Поэтому, радуясь возрождению практической и мистической тенденций, я думаю, что обе они окончатся скорее провалом и уж во всяком случае не компенсируют отказа от Истины Спасения. Мистицизм сладостен, добрые дела ценны, но семенем Церкви и при зарождении христианства, и в век Реформации была кровь мучеников; а мученики наши пролили кровь не за мистицизм и не за филантропию, а за истину. Сознательная жизнь — божественная прерогатива человека, и только из ясного, незатемненного сознания проистекает могущественное слово, которое заставит время обратить свой ход и сотворит переворот в духе мира. Когда практические и мистические христиане верят, что они смогут действовать без собственной христианской жизни и своего мировоззрения, они просто обманывают себя. Никто не может так действовать. Тот, кто думает, что он может упразднить христианские истины и покончить с катехизисом Реформации, бессознательно внимает постулатам современного мировоззрения и, не осознавая, как далеко он ушел в сторону, присягает катехизису Руссо и Дарвина.
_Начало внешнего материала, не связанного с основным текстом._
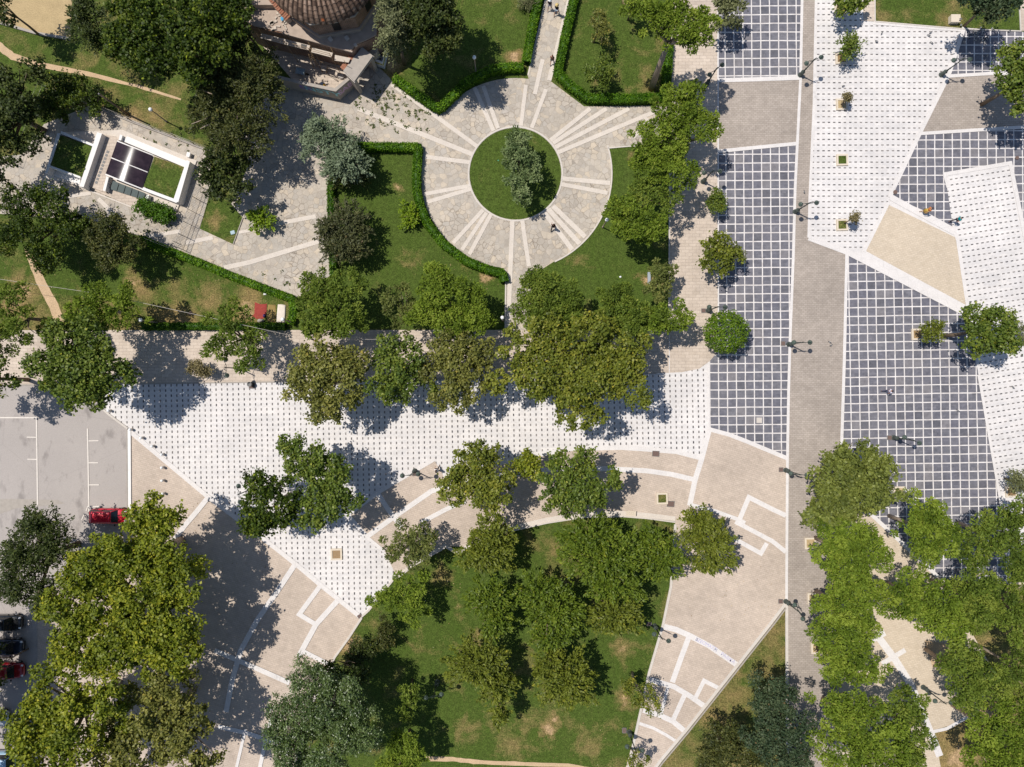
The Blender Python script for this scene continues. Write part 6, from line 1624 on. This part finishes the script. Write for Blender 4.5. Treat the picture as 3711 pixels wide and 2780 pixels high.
T('broad', 'dark', [(2, 1420, 22, 24), (0, 1470, 15, 12)], 2.5, 6, 'dark twig tips at the left edge above the red car row', limbs=2, trunk_r=.08)
# beyond the left edge: the row that keeps the parked cars in shade
T('dense', 'dark', [(-112, 1395, 68, 66)], 3, 11, 'first shade tree beyond the left edge above the shaded cars', limbs=4)
T('dense', 'dark', [(-112, 1500, 68, 66)], 3, 11, 'second shade tree beyond the left edge beside the dark red car', limbs=4)
T('dense', 'dark', [(-112, 1610, 68, 72)], 3, 11, 'third shade tree beyond the left edge by the bottom corner', limbs=4)
# right side
T('ball', 'ball', [(1568, 717, 46, 45)], .7, 5, 'clipped bright green ball tree on the grid strip', 'ball_tree')
T('round', 'planeG', [(1546, 437, 18, 26)], .6, 2.8, 'little bush at the left edge of the grid strip', 'bush', 'bush')
T('open', 'spikyO', [(1545, 530, 34, 30), (1535, 570, 30, 32), (1568, 555, 30, 28)], 1.6, 4.6, 'olive green tree on the left edge of the grid strip')
T('sparse', 'olive', [(1588, 552, 20, 16)], 1.4, 3.4, 'thin pale twiggy tree beside the olive tree on the grid strip', base=(1570, 548))
T('spikyF', 'planeG', [(1838, 98, 31, 36)], 1.0, 3.6, 'spiky young tree in the second planter of the dotted walk', base=(1816, 127))
T('open', 'planeG', [(1838, 8, 38, 20), (1830, 22, 20, 18)], 1.0, 3.4, 'loose young tree in the top planter of the dotted walk', base=(1814, 23))
T('broadL', 'planeG', [(2190, 125, 42, 34), (2185, 180, 44, 52), (2215, 210, 40, 56)], 3.4, 7.5, 'broad leaved tree on the right edge by the grid corner', bark='bark')
T('broad', 'planeG', [(2105, 690, 38, 36), (2145, 700, 48, 42), (2110, 735, 44, 38), (2165, 740, 34, 30)], 3, 6.5, 'leafy tree casting shade on the turned white strip', bark='bark', base=(2035, 725))
T('sparse', 'olive', [(2205, 720, 24, 26)], 1.2, 3.4, 'thin olive tree at the right edge beside the leafy tree')
T('sparse', 'olive', [(2195, 1035, 26, 22), (2205, 1050, 22, 22)], 1.2, 3.2, 'grey olive sapling in a planter at the right edge')
T('fine', 'spikyO', [(2010, 716, 27, 27)], 1.0, 3.4, 'olive green young tree in the planter of the grid plaza', base=(1980, 723))
T('open', 'teal', [(2100, 8, 44, 28), (2150, 0, 50, 34), (2135, 35, 35, 25)], 3.5, 8, 'dark blue green tree on the top right lawn', base=(2083, 56), trunk_r=.14)
T('broadL', 'linden', [(1830, 985, 66, 44), (1815, 1030, 92, 56), (1850, 1060, 84, 60), (1790, 1080, 66, 52), (1880, 1010, 46, 52)], 3, 9, 'thick rounded linden tree at the side of the road', 'linden_tree', limbs=9)
gq = 'pine grove at the lower right'
T('pineC', 'pineB', [(1820, 1150, 66, 44), (1845, 1195, 74, 50), (1790, 1200, 44, 38), (1825, 1250, 58, 42)], 4.5, 9, 'pine below the linden tree at the road side', 'pine_tree', group=gq, limbs=9, bark='barkpale')
T('pineC', 'pineB', [(1990, 1100, 46, 38), (2010, 1150, 62, 50), (1965, 1130, 36, 28), (1992, 1195, 34, 32)], 4, 8.5, 'pine with a narrow top on the edge of the grid plaza', 'pine_tree', group=gq, bark='barkpale')
T('pineC', 'pine', [(2185, 1105, 42, 34), (2140, 1150, 62, 50), (2190, 1180, 52, 56), (2100, 1190, 42, 40)], 4, 9, 'pine by the lower end of the turned white strip', 'pine_tree', group=gq, limbs=8, bark='barkpale')
T('pineC', 'pineB', [(1800, 1310, 60, 46), (1865, 1285, 70, 50), (1780, 1360, 46, 36), (1838, 1350, 56, 40)], 4.5, 9, 'pine bulging over the road left of the forked white path', 'pine_tree', group=gq, limbs=9, bark='barkpale')
T('pineC', 'pineB', [(1962, 1262, 46, 40), (2000, 1304, 66, 54), (1955, 1305, 36, 30), (2040, 1345, 50, 42)], 4.5, 9.2, 'pine above the forked white path', 'pine_tree', group=gq, limbs=9, bark='barkpale')
T('pineC', 'pine', [(2100, 1262, 50, 44), (2110, 1310, 60, 50), (2068, 1300, 34, 36)], 4.5, 9.4, 'pine in the thick of the grove below the grid plaza', 'pine_tree', group=gq, limbs=8, bark='barkpale')
T('pineC', 'pine', [(2190, 1280, 50, 60), (2195, 1350, 42, 46)], 4.5, 9.4, 'pine at the right edge in the upper grove', 'pine_tree', group=gq, limbs=6, bark='barkpale')
T('pineC', 'pineB', [(1820, 1405, 62, 44), (1800, 1440, 46, 34), (1862, 1442, 52, 36)], 4.2, 8.4, 'pine rising from the planter beside the road', 'pine_tree', group=gq, base=(1766, 1400), bark='bark', limbs=8)
T('pineC', 'pine', [(2066, 1420, 66, 44), (2110, 1460, 56, 46), (2075, 1490, 50, 42)], 4.4, 8.8, 'pine right of the forked white path', 'pine_tree', group=gq, limbs=8, bark='barkpale')
T('pineC', 'pine', [(2195, 1440, 44, 60)], 4.4, 8.8, 'pine at the right edge beside the bare earth gaps', 'pine_tree', group=gq, limbs=6, bark='barkpale')
T('pineC', 'pineB', [(1800, 1520, 56, 46), (1860, 1550, 86, 56), (1820, 1610, 76, 54), (1900, 1620, 72, 46)], 4.5, 9.6, 'largest pine at the bottom of the road', 'pine_tree', group=gq, limbs=11, bark='barkpale')
T('pineC', 'pine', [(1948, 1512, 48, 38), (1962, 1565, 38, 46), (1955, 1635, 44, 38)], 4.2, 8.8, 'pine left of the small bottom clearing', 'pine_tree', group=gq, limbs=8, bark='barkpale')
T('pineC', 'pineB', [(2118, 1560, 42, 48), (2170, 1540, 52, 60), (2120, 1630, 48, 40), (2180, 1630, 52, 46)], 4.2, 9.2, 'pine filling the bottom right corner', 'pine_tree', group=gq, limbs=9, bark='barkpale')
T('fine', 'teal', [(1660, 1490, 60, 40), (1690, 1550, 60, 66), (1640, 1570, 46, 62), (1690, 1630, 62, 46)], 2.4, 7.5, 'dark blue green tree with brown tips beside the road end', limbs=9)
T('fine', 'darkO', [(1570, 1580, 52, 40), (1560, 1625, 60, 40), (1620, 1630, 36, 30)], 1.8, 6, 'dark tree with yellow leaves at the bottom of the dry triangle')
T('sparse', 'plane', [(1380, 1495, 36, 28), (1400, 1515, 30, 26), (1355, 1475, 18, 14)], 2.2, 4.4, 'thin leaning tree over the kerb of the fan', base=(1366, 1452), bark='barkpale', sway=2)
T('sparse', 'plane', [(1373, 1640, 24, 22)], 2.2, 4.4, 'little leaning tree at the bottom of the fan', base=(1362, 1615), bark='barkpale', sway=2)
T('sparse', 'dry', [(426, 794, 22, 18), (443, 803, 20, 12)], .6, 2.2, 'dry orange brown sapling on the footpath', base=(447, 802))
T('sparse', 'dry', [(1842, 472, 12, 8)], .8, 2.4, 'dead brown sapling leaning from the lowest planter of the dotted walk', base=(1822, 484))
T('sparse', 'dry', [(1828, 213, 7, 6)], .8, 2.0, 'tiny withered twig in the middle planter of the dotted walk', base=(1817, 228))

# ------------------------------------------------------------------ hedges
def hedge(pts, w, h, leaf, label, seed=1):
    rng = np.random.default_rng(seed)
    d = dense(pts, 6); L, R = offs(d, w * .84); n = len(d)
    cv, cf = [], []
    for A, z in ((L, 0), (L, h * .9), (R, h * .9), (R, 0)):
        cv += [tuple(P(p.x, p.y) + Vector((0, 0, z))) for p in A]
    for k in range(3):
        for i in range(n - 1): cf.append((k * n + i, k * n + i + 1, (k + 1) * n + i + 1, (k + 1) * n + i))
    parts = []
    for a, b in zip(pts, pts[1:]):
        A, B = P(*a), P(*b); ln = (B - A).length; dr = (B - A) / ln; sd = Vector((-dr.y, dr.x, 0)); ww = w * S
        m = int(ln * (ww + 2 * h) * 130)
        t = rng.random(m); u = rng.random(m) * (ww + 2 * h)
        lat = np.where(u < ww, u - ww / 2, np.where(u < ww + h, -ww / 2, ww / 2)); z = np.where(u < ww, h, (u - ww) % h)
        pz = np.array(A)[None] + np.outer(t * ln, dr) + np.outer(lat, sd); pz[:, 2] = z
        lump = .07 * np.sin(t * ln * 2.1 + seed) + .07 * np.sin(t * ln * 5.3 + 1) + .05 * np.sin(t * ln * 11 + 2)
        pz[:, 2] += np.where(u < ww, lump, 0); pz += rng.normal(0, .05, (m, 3))
        nn = np.where((u < ww)[:, None], np.array([0, 0, 1.0]), np.sign(lat)[:, None] * np.array(sd)[None])
        N = norm(nn + rng.normal(0, .55, (m, 3))); U = rng.normal(size=(m, 3))
        T_ = np.clip(.45 + .2 * np.sin(t * ln * .8 + seed) + .14 * np.sin(t * ln * 2.9 + 2 * seed) + rng.normal(0, .2, m), 0, .9)
        parts.append((pz, U, N, .17 * rng.uniform(.7, 1.3, m), .12 * rng.uniform(.7, 1.3, m), T_))
    o = leaf_obj('hedge', LM[leaf], parts, None, (0, 0, 0), (cv, cf))
    return tag(o, label, 'hedge', 'clipped hedges of the garden')
hedge([(1432, 292), (1586, 402), (1600, 398), (1690, 310), (1775, 265), (1850, 252), (1897, 254)], 27, .95, 'hedge', 'clipped hedge zigzagging along the north west of the round plaza', 1)
hedge([(1906, 235), (1925, 130), (1951, 0), (1985, -120)], 27, .95, 'hedge', 'clipped hedge on the left of the north path', 2)
hedge([(2110, -120), (2080, 0), (2045, 150), (2020, 275), (2062, 318), (2127, 364), (2260, 368), (2404, 362), (2414, 270), (2420, 160)], 28, .95, 'hedge', 'clipped hedge framing the north east lawn', 3)
hedge([(1200, 541), (1357, 539), (1519, 541), (1512, 640), (1514, 700), (1528, 760), (1552, 815), (1608, 888), (1692, 950), (1760, 977), (1822, 994), (1828, 1024)], 27, .95, 'hedge', 'clipped hedge curving round the west of the round plaza', 4)
hedge([(1203, 660), (1204, 760), (1207, 860), (1213, 1000), (1215, 1030)], 22, .8, 'hedgeD', 'narrow hedge between western flagstones and lush lawn', 5)
hedge([(515, 868), (588, 900), (706, 945), (838, 1000), (1000, 1062), (1066, 1086), (1071, 1140), (1056, 1176)], 24, .85, 'hedge', 'long diagonal hedge below the western flagstones', 6)
hedge([(1040, 1184), (945, 1184), (860, 1184), (640, 1184), (525, 1186)], 22, .8, 'hedgeD', 'low dark hedge along the top of the footpath', 7)

# ground cover that nobody could count
def scatter(name, mat, rects, n, size, z, label, cat, seed, tuft=1):
    rng = np.random.default_rng(seed); parts = []
    for (x0, y0, x1, y1, wgt) in rects:
        m = int(n * wgt)
        px = rng.uniform(x0, x1, m); py = rng.uniform(y0, y1, m)
        C = np.array([tuple(P(a, b)) for a, b in zip(px, py)])
        C = np.repeat(C, tuft, 0) + rng.normal(0, .09 if tuft > 1 else 0, (m * tuft, 3)) * np.array([1, 1, .2]); C[:, 2] = np.abs(C[:, 2]) + z
        k = m * tuft
        parts.append((C, rng.normal(size=(k, 3)) * np.array([1, 1, .3]), norm(np.array([0, 0, 1.]) + rng.normal(0, .3, (k, 3))), size * rng.uniform(.6, 1.4, k), size * .7 * rng.uniform(.6, 1.4, k), rng.random(k)))
    o = leaf_obj(name, mat, parts)
    return tag(o, label, cat, None, 'stuff')
scatter('weeds', LM['weed'], [(1290, 330, 1560, 480, 1.0), (1350, 300, 1480, 400, .35), (330, 690, 620, 860, .5), (440, 460, 740, 560, .3), (950, 980, 1120, 1060, .12)], 90, .17, .05, 'weeds growing between the flagstones by the church and small building', 'weeds', 5, 7)
scatter('fallen_leaves', LM['litter'], [(700, 960, 1000, 1150, .6), (0, 900, 220, 1180, .5), (1950, 2600, 2250, 2780, .2), (1540, 2050, 1700, 2400, .3), (700, 1800, 1000, 2100, 1.2), (2450, 2050, 2830, 2250, .5), (1600, 900, 1830, 1050, .6), (600, 1330, 800, 1390, .3)], 110, .11, .05, 'scattered fallen leaves on lawns and pavements', 'leaves', 6)
# ------------------------------------------------------------------ light and camera
w = bpy.data.worlds.new('World'); scene.world = w; w.use_nodes = True
nt = w.node_tree; nt.nodes.clear()
sky = nt.nodes.new('ShaderNodeTexSky'); sky.sky_type = 'NISHITA'; sky.sun_disc = False
sky.sun_elevation = math.radians(SUN_EL)
# direction towards the sun: opposite of where shadows fall
sx, sy = -math.cos(math.radians(SUN_DIR)), math.sin(math.radians(SUN_DIR))
sky.sun_rotation = math.atan2(sx, sy)
sky.air_density = 1.0; sky.dust_density = .6; sky.altitude = 50
bg = nt.nodes.new('ShaderNodeBackground'); bg.inputs[1].default_value = SKY_STR
wo = nt.nodes.new('ShaderNodeOutputWorld'); nt.links.new(sky.outputs[0], bg.inputs[0]); nt.links.new(bg.outputs[0], wo.inputs[0])
sl = bpy.data.lights.new('sun', 'SUN'); sl.energy = SUN_STR; sl.angle = math.radians(.5); sl.color = (1.0, .955, .885)
so = bpy.data.objects.new('sun', sl); COL.objects.link(so)
el = math.radians(SUN_EL); dv = Vector((sx * math.cos(el), sy * math.cos(el), math.sin(el)))
so.rotation_euler = dv.to_track_quat('Z', 'Y').to_euler(); so.location = dv * 60

cam = bpy.data.cameras.new('camera'); co = bpy.data.objects.new('camera', cam); COL.objects.link(co)
co.location = (0, 0, H); co.rotation_euler = (0, 0, 0)
cam.sensor_width = 36; cam.sensor_fit = 'HORIZONTAL'; cam.lens = 36 * H / (3711 * S)
cam.clip_start = .5; cam.clip_end = 3000
scene.camera = co
scene.render.resolution_x, scene.render.resolution_y = 1024, 767
vs_ = scene.view_settings; vs_.view_transform = 'Standard'; vs_.look = 'None'; vs_.exposure = EXPO; vs_.gamma = 1
scene.render.engine = 'CYCLES'
scene.cycles.max_bounces = 5; scene.cycles.diffuse_bounces = 3; scene.cycles.glossy_bounces = 2; scene.cycles.transmission_bounces = 3; scene.cycles.transparent_max_bounces = 4
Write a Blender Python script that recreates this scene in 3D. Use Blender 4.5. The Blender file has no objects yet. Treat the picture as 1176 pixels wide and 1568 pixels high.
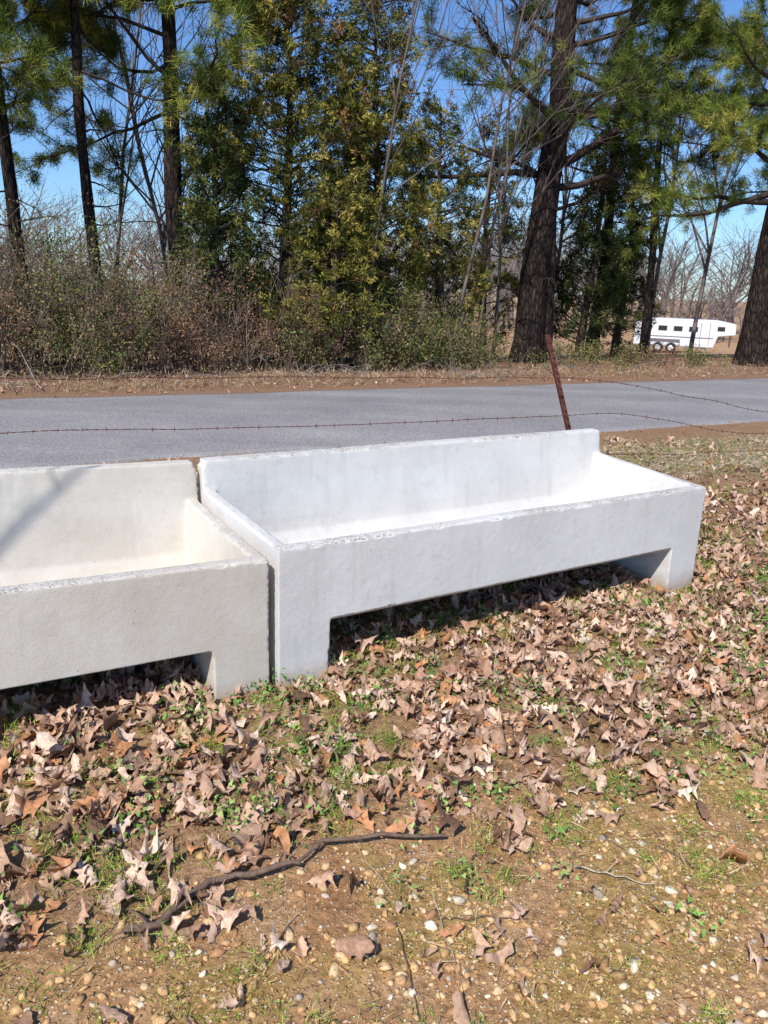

Поэтому не будем останавливаться на полпути. У всякого растения есть корни; за всяким проявлением жизни скрывается некий принцип. Принципы взаимосвязаны, их общий корень — в основном, главном принципе, из которого логически и систематически развивается целый комплекс направляющих идей и концепций, которые составляют нашу жизнь и наше мировоззрение. С таким последовательным взглядом на жизнь и мир, твердо покоящимся на своем принципе и непротиворечивым в своей конструкции, модернизм атакует христианство. Против этой смертельной опасности вы, христиане, можете успешно защитить свое святилище, только представив свое разработанное с той же ясностью мировоззрение, опирающееся столь же твердо на свой собственный принцип. Этого достигнешь не добрыми делами и не мистицизмом. Преисполнив сердце мистической теплотой и проявляя в обильных плодах свою личную веру, надо вернуться к той поворотной точке истории, которой достигла Реформация, то есть — к кальвинизму. Здесь нет выбора. Социнианство умерло бесславной смертью; анабаптизм погиб в диких революционных оргиях. Лютер так и не разработал своей основной мысли. Протестантизм, взятый в общем, без дальнейших различий, — либо чисто негативная концепция без содержания, либо слово, подобное хамелеону, которым прикрываются, как щитом, те, кто отрицает Богочеловека. Только о кальвинизме можно сказать, что он последовательно и логически проследовал путем Реформации, создал Церкви и государства, наложил свой отпечаток на социальную и публичную жизнь и, таким образом, в полном смысле слова создал для всей жизни человека свой собственный мир мысли.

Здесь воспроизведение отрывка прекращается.